I've been writing some finance and token stuff for the past few hours, I only had a several hundred of words on the screen. I kept on writing, and the idea kept on getting disrupted. I felt pretty damn pissed about it, the whole piece of my writing doesn't jive at all, doesn't look good. I'm afraid if I let my post get broadcast on the blockchain, I think I'm going to be so screwed that I may probably lost followers. So, in order to set me away from being a super asshole that is trying to milk the system, I decided to do a freewrite.
Sometimes, it's not like we wanted to committing to things that looks bigger than our head. It just so happen, life treated us this way. I have always been doing my post, especially in 2019, I managed to publish at least 1 post a day for the whole year, at some of the days I did up to maximum of 5 posts a day, but it doesn't do me like that anymore. I'm so stuck with my job nowadays as the finance industry changed, even if I wanted to go for a new job interview, the new company could send a copy of employee screeening to my current company and obtain information from my current company. Automatically, my current company would know I'm heading out to get a job. So, what if I screwed up? I will be so screwed, a house that still need me to pay monthly for the hire purchase deal that cost probably some of people's household.
You see, it's not my choice to work so hard and left out the fun of blogging. I still love blogging, I still love to write. But my job now, especially insurance industries currently facing one of the biggest challenge due to detariffication(we call it liberization), and some company still profitable, they get to choose to reduce price. My company, has not much choice but to increase price. When that happen, seriously I think my top management guy misunderstand, they think if we increase the pricing, we will be collecting more premium. Matter of fact, customer will make comparison between different insurer's quotation and make their final decision. Sometimes doing a car insurance feels like getting scolded half an hour for absolutely not my fault. So, it is tough.

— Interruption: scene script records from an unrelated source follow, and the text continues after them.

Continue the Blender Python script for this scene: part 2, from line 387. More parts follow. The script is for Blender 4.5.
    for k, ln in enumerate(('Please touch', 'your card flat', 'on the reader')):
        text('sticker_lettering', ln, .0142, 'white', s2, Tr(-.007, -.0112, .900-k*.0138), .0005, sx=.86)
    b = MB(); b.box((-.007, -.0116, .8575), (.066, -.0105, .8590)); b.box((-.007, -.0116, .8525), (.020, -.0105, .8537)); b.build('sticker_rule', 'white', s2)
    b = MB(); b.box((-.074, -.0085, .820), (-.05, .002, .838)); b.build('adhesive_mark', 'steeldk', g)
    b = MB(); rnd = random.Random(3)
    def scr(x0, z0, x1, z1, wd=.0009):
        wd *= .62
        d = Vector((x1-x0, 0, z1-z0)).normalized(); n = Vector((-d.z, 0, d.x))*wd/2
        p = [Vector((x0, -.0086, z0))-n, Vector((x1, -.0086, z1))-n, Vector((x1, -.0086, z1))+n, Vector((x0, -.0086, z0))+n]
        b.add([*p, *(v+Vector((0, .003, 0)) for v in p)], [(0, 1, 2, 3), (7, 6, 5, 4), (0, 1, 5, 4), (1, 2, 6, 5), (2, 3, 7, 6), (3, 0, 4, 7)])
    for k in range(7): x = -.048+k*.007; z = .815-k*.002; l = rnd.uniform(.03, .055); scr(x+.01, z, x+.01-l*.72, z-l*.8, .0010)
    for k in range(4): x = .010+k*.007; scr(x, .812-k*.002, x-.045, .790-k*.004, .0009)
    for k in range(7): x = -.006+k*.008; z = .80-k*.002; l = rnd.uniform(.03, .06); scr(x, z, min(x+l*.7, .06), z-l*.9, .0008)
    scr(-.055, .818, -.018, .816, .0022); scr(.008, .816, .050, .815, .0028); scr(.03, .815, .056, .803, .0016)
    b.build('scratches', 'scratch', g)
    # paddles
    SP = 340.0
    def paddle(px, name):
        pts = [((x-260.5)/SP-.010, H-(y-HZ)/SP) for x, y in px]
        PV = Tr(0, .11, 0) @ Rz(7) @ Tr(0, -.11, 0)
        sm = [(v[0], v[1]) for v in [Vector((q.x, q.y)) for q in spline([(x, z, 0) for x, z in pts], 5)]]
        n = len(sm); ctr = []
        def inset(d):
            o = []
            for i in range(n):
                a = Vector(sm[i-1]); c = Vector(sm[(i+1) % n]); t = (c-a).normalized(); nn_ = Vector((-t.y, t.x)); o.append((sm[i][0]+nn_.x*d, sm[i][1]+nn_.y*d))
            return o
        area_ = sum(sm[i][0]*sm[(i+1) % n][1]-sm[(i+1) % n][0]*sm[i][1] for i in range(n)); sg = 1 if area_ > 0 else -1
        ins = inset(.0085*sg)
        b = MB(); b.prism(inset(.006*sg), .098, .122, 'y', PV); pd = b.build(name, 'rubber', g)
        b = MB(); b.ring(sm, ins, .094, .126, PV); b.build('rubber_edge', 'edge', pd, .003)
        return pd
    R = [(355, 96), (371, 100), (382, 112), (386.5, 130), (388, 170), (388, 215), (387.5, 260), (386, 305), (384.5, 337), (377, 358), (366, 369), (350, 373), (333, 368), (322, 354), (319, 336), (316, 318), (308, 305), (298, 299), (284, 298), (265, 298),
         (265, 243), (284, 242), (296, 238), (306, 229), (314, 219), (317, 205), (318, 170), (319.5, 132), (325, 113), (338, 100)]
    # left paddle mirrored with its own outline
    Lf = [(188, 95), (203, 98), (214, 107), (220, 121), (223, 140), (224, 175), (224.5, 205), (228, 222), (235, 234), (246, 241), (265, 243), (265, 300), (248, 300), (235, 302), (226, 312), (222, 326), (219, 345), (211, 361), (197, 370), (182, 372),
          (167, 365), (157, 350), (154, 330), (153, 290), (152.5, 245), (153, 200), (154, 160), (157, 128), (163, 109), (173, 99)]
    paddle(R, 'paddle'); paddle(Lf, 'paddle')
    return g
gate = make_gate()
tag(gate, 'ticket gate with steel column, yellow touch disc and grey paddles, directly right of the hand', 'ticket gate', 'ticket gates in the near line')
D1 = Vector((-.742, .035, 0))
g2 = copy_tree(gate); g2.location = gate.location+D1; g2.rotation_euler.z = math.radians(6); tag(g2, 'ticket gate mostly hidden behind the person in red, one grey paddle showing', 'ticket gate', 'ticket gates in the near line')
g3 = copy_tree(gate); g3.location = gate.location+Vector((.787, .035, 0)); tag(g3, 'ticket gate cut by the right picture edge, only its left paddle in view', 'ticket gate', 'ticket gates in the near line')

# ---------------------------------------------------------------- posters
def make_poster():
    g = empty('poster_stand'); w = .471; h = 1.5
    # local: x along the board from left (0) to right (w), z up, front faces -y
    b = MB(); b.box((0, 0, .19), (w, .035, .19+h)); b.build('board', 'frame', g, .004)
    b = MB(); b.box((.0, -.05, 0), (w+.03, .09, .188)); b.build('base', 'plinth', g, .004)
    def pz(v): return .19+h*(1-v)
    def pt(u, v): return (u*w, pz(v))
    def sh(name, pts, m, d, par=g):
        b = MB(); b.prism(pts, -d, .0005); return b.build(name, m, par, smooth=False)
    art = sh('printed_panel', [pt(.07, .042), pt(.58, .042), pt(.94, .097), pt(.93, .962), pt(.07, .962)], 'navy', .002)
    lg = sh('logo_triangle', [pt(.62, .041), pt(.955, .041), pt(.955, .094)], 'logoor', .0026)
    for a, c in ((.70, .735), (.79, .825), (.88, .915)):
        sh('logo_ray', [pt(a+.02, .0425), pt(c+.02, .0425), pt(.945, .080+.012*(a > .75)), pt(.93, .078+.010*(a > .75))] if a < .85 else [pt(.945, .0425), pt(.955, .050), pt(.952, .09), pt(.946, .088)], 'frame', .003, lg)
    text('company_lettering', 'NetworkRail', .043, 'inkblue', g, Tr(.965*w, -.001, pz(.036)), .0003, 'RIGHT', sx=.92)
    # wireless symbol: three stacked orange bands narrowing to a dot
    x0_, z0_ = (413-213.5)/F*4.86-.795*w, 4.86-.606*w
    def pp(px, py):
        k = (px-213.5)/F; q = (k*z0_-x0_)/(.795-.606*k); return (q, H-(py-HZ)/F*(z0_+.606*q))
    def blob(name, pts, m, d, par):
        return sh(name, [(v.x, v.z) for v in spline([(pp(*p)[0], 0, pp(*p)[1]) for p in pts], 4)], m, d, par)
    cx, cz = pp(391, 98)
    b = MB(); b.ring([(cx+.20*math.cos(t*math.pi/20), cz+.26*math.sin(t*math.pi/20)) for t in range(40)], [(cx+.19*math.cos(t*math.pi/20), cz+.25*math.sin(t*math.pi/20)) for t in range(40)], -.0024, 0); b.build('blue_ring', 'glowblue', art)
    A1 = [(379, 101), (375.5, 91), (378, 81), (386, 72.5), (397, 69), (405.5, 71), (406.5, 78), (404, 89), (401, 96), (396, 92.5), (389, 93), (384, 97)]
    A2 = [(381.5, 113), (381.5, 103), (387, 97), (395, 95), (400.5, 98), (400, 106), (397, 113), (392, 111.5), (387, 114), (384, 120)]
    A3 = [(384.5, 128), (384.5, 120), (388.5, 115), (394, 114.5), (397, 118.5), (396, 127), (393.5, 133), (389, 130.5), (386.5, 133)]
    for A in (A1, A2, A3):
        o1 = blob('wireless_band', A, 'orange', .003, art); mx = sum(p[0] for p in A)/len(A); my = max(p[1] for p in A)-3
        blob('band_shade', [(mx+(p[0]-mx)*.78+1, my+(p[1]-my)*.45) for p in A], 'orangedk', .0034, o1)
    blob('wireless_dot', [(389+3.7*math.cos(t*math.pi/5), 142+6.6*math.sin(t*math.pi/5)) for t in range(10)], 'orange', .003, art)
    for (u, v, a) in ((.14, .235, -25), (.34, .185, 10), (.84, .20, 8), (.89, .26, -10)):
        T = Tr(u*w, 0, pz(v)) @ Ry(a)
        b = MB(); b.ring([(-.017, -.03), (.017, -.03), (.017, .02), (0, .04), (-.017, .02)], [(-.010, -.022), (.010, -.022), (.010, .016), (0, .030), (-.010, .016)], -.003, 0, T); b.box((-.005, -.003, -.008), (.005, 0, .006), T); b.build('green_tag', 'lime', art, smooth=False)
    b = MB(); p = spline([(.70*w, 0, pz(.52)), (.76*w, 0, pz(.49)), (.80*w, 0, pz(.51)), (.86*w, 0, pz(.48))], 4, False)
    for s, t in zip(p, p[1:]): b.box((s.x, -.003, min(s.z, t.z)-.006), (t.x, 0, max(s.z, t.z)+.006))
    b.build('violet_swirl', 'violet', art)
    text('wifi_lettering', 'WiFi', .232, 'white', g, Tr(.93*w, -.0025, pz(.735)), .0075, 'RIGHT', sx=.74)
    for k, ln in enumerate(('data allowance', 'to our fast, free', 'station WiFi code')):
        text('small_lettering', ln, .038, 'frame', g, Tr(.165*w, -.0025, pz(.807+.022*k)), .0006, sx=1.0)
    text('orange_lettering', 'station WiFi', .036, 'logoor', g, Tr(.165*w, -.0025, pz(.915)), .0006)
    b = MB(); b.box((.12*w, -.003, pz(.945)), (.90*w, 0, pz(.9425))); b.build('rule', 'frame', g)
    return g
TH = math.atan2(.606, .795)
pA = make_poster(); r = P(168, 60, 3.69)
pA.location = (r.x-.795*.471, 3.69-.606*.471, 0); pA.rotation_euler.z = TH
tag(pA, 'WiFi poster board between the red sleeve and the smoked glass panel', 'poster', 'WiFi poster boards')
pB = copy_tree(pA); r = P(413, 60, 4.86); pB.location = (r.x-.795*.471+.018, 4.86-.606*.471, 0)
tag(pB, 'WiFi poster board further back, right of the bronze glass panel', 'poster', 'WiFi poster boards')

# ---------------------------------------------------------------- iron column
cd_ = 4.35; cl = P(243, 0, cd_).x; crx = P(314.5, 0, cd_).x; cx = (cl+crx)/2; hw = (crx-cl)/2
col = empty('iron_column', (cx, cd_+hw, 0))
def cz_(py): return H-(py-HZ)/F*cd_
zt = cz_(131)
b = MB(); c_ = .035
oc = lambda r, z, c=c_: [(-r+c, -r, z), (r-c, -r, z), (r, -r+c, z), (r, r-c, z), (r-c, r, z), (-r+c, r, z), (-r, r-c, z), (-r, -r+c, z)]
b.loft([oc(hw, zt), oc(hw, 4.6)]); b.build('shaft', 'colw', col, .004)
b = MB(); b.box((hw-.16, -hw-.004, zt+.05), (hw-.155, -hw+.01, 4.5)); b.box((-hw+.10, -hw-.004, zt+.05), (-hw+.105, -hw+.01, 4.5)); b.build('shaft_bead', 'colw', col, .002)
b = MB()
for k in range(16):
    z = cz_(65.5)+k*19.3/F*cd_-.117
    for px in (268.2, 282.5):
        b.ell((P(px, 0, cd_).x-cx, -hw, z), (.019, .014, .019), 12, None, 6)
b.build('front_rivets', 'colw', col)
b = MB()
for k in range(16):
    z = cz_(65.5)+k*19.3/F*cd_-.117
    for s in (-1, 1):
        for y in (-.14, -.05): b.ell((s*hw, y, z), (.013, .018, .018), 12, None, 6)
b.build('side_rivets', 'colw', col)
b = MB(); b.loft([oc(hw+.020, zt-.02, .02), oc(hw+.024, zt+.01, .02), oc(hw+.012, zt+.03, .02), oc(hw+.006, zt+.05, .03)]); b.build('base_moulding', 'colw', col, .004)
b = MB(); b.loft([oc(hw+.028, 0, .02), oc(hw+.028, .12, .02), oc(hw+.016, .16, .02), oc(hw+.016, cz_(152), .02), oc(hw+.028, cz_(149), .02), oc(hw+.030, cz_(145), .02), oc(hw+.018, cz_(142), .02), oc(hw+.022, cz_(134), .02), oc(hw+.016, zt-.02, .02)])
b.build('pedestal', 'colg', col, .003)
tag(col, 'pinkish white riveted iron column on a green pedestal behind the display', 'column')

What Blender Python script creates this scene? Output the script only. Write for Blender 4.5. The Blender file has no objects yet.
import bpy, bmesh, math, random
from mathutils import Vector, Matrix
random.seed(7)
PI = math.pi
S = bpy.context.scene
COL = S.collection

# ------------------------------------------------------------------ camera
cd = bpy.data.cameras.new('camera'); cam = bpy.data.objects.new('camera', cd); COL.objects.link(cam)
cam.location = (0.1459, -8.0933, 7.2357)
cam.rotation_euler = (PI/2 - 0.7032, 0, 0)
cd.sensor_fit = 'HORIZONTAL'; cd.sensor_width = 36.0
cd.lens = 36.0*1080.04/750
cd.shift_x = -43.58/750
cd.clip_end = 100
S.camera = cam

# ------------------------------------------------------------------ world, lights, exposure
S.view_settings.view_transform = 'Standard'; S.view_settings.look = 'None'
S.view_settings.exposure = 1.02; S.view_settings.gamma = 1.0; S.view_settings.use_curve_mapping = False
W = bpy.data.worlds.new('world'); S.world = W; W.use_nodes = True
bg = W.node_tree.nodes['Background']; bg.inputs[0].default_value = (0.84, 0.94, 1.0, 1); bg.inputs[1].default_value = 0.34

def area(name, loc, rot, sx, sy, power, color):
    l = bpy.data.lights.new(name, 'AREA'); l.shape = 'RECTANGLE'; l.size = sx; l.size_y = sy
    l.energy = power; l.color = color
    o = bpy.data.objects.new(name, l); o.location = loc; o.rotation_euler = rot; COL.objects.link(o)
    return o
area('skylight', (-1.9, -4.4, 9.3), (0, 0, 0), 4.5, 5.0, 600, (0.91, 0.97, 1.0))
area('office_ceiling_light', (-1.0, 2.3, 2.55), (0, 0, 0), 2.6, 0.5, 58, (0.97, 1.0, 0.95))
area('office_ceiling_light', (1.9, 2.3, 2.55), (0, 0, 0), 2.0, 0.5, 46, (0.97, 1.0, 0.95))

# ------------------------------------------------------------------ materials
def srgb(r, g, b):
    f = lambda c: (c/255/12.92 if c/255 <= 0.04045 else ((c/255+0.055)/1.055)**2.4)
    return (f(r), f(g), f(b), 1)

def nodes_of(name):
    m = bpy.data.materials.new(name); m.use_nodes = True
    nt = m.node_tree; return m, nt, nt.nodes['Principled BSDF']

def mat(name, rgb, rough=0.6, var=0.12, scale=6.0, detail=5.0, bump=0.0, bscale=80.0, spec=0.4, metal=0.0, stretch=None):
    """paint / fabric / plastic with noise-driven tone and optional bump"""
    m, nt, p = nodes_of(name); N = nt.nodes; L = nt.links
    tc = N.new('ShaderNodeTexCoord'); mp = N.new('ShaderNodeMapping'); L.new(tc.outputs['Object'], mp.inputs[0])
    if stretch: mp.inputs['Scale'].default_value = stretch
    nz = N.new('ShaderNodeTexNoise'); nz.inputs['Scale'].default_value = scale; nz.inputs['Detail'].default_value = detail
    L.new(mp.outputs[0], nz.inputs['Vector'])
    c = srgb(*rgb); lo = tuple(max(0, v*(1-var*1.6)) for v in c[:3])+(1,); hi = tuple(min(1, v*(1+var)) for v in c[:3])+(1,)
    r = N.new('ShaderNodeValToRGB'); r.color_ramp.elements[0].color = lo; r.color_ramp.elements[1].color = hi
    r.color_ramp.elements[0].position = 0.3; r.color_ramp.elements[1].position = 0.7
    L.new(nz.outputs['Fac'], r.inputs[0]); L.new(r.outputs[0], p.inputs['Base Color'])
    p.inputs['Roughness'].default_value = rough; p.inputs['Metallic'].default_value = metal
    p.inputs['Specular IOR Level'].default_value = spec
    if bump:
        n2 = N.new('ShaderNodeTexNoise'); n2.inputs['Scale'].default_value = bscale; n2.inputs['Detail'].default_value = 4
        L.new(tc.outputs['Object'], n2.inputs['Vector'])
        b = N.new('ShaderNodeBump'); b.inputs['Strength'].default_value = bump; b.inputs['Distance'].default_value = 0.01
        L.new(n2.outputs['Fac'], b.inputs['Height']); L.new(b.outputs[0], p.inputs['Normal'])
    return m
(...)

If there's a competition that everybody roast their current company and employee, I think that will be a very fun event. Sorry to have kept you reading my rubbish rant on my damn job, but seriously I found I'm pretty much going to be jobless soon as the pressure had become unbearable now, I just felt like letting it out so I won't feel that suicidal anymore, even night time at home, I'm getting messages and they're related to work. I felt helpless about it, and yes literally I just want to enjoy a few minutes of writing and let it all out.